OPINION:
Rep. Alexandria Ocasio-Cortez responded to the mass shootings that left dozens dead and injured at a mosque in New Zealand by saying that “thoughts and prayers” were pretty much worthless and by then suggesting that only gun control could cure the problem.
This, as the New Zealand Herald reported: “A well known [armed] Muslim local chased the shooters and fired two shots at them as they sped off.”
In other words: It was a gun fired in self-defense that very likely kept further carnage from occurring.
On top of that, New Zealand has some pretty strict gun control laws. Licenses to own or operate a firearm are required, as are police background checks for anyone over the age of 16, the Sydney Morning Herald reported.
Yet Ocasio-Cortez wrote this on Twitter, as reported by Breitbart: “At 1st I thought of saying ’Imagine being told your house of faith isn’t safe anymore.’ But I couldn’t say ’imagine.’ Because of Charleston. Pittsburgh. Sutherland Springs. What good are your thoughts & prayers when they don’t even keep the pews safe?”

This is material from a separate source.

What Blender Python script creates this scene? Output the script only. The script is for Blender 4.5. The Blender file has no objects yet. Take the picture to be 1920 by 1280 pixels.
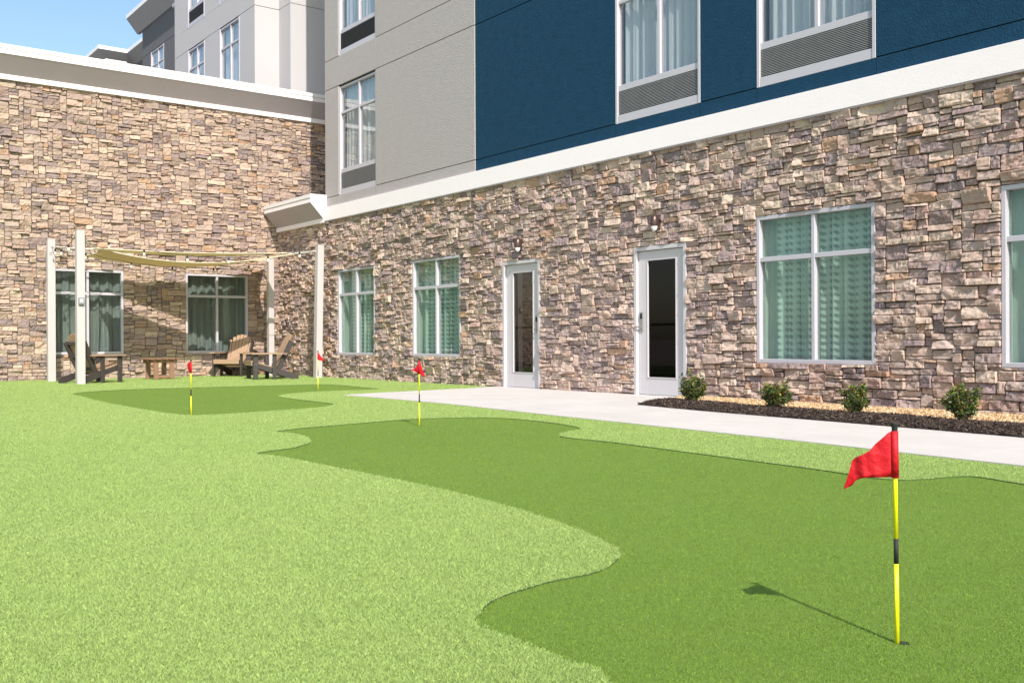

She followed that tweet with another: “(’Thoughts and prayers’ is a reference to the NRA’s phrase used to deflect conversation away from policy change during tragedies. Not directed to PM Ardern, who I greatly admire.)”
The bodies haven’t even been cleared from the scene — the families haven’t even been fully informed of their loved ones’ whereabouts and conditions — and already, the left is demanding gun control.
Already, the left is mocking prayers as worthless, pretending government is the only solution to a condition of the heart and the only suitable solution to combatting wickedness.
Let’s remember: Murder cannot be stopped by stripping the means of defending against murder from the hands of the law-abiding — or by mocking and scoffing the real solution to all that ails, prayer.
Socialists and leftists like Ocasio-Cortez like to pretend they can regulate away violence by cracking down on gun ownership. But it’s all a lie. It’s all a deception aimed solely at growing government by taking away what Founding Fathers saw and implemented as a check on tyranny, the Second Amendment.